Sería bueno presentar una reclamación de cantidad por los millones de europeos, especialmente de los países mediterráneos, de los países eslavos, e incluso del Reino Unido, que fueron secuestrados, esclavizados, obligados a vivir en condiciones infrahumanas, asesinados y muertos de agotamiento en tierras del Magreb

Aquellas exacciones berberiscas han dejado recuerdos imborrables en nuestro folklore, en nuestra literatura e, incluso, en la configuración de las costas (las “torres de guaita” tan habituales en la costa catalana no eran para admirar la belleza del Mediterráneo, sino para vigilar la llegada de piratas berberiscos). Aquel valeroso soldado que recibió dos disparos de arcabuz en el pecho y en el brazo izquierdo, en la gloriosa jornada de Lepanto, Miguel de Cervantes, dejó constancia en El Quijote de sus nueve años de cautiverio en Argel.

Los grandes olvidados de la historia europea, son los millones de antepasados esclavizados en tierras islámicas.
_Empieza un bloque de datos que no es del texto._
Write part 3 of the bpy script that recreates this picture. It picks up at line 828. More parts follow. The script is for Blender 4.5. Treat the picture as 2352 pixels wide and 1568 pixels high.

Los europeos no somos los “malvados” de esta historia. El colonialismo se explica en gran medida por las constantes molestias generadas por la piratería islámicaberberisca y otomana. Quienes la practicaban eran asimilados a yihadistas: y lo hacían con saña y con odio acumulado. La negativa a erradicar la esclavitud, hizo necesaria la intervención europea con la consiguiente disolución de los “mercados de esclavos” que todavía existía en el siglo XIX en el Magreb. No “debemos” nada: nos deben una reparación de aquellos crímenes contra los pueblos europeos.